(Entries with scene source code)
[start]

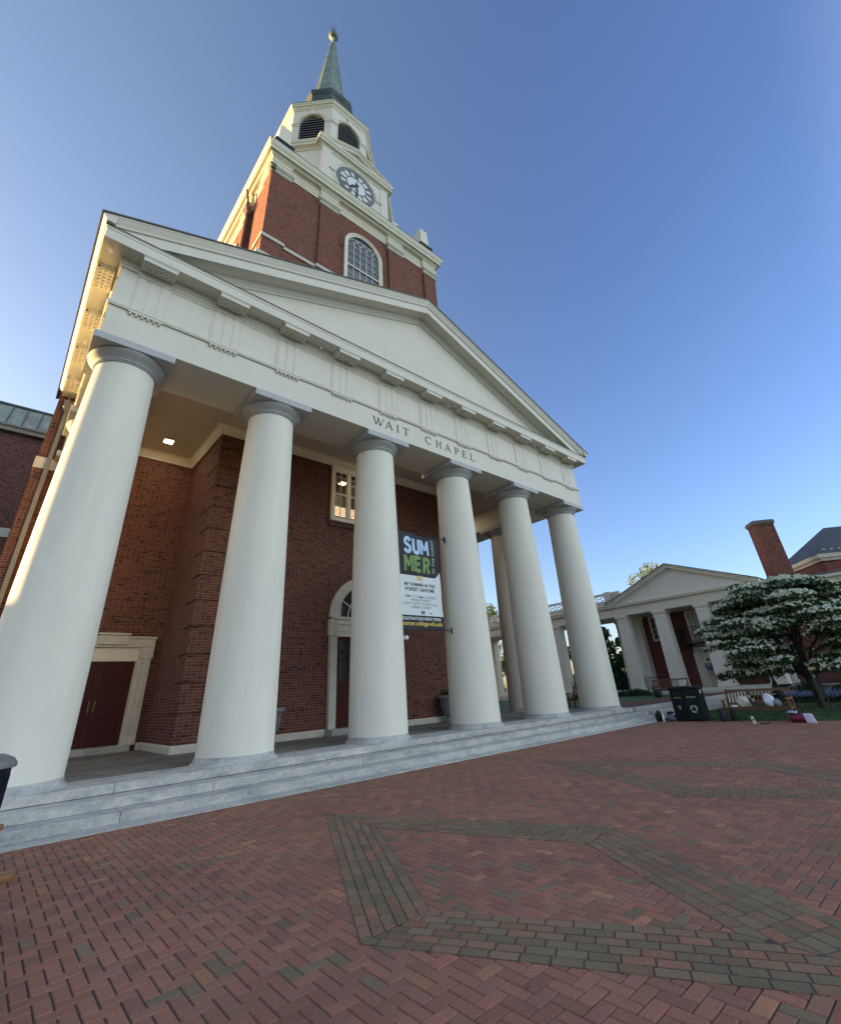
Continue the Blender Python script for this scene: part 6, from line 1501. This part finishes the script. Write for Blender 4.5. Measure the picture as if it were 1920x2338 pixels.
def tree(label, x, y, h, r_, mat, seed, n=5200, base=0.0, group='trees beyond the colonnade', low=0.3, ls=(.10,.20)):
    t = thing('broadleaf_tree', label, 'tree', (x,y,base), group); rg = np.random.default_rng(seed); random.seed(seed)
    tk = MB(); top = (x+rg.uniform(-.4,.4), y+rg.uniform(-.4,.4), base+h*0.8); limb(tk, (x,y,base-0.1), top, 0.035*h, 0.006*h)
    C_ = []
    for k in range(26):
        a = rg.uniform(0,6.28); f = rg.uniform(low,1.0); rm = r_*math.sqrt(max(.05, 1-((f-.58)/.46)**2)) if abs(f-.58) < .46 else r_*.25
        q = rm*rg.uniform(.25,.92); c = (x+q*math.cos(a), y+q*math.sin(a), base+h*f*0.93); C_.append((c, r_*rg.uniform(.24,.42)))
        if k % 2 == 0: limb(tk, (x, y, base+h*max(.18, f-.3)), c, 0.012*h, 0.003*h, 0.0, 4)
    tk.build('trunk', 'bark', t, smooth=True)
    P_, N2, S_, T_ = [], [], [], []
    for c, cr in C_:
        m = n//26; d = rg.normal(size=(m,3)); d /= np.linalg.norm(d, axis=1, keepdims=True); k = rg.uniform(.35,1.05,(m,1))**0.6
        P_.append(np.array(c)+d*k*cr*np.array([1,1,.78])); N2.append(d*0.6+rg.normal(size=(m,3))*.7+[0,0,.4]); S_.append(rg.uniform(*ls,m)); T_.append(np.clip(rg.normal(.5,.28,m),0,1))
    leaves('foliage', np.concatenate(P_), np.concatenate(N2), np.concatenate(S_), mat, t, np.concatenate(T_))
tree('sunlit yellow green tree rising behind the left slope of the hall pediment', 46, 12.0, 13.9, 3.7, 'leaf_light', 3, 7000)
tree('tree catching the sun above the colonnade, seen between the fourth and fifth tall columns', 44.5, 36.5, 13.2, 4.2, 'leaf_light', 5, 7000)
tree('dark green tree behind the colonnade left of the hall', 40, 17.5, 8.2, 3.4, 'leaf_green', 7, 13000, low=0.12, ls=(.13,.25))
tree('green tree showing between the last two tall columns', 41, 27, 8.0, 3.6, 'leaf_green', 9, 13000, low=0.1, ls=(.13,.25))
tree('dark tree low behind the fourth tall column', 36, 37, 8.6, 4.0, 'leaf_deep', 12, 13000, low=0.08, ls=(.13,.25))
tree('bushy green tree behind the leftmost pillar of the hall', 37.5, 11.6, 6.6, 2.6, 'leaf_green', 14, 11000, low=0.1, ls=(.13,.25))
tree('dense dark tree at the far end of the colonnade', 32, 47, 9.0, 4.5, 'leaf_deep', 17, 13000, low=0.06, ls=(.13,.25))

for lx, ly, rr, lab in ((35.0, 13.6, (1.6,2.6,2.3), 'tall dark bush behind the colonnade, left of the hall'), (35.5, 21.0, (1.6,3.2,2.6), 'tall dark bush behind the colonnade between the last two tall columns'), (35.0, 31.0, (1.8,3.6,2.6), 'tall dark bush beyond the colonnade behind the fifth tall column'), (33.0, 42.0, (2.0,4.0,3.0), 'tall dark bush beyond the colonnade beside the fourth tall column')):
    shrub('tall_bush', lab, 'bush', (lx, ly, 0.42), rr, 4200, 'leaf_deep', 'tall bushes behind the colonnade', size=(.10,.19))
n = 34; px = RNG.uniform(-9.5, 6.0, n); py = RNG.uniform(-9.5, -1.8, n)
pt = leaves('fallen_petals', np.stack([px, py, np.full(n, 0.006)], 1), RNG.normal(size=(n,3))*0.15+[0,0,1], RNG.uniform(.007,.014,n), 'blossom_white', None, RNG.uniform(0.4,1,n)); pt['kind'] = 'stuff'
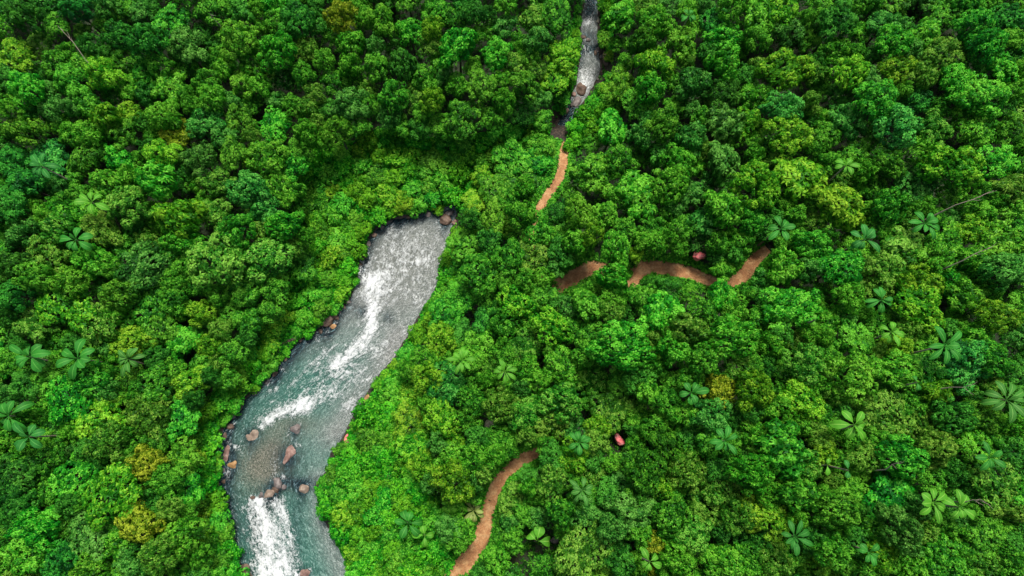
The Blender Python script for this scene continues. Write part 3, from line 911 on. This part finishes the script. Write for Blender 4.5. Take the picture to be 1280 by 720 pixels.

[end]

Find "Python". Copy every line it occurs in.

Continue the Blender Python script for this scene: part 6, from line 1501. This part finishes the script. Write for Blender 4.5. Measure the picture as if it were 1920x2338 pixels.
The Blender Python script for this scene continues. Write part 3, from line 911 on. This part finishes the script. Write for Blender 4.5. Take the picture to be 1280 by 720 pixels.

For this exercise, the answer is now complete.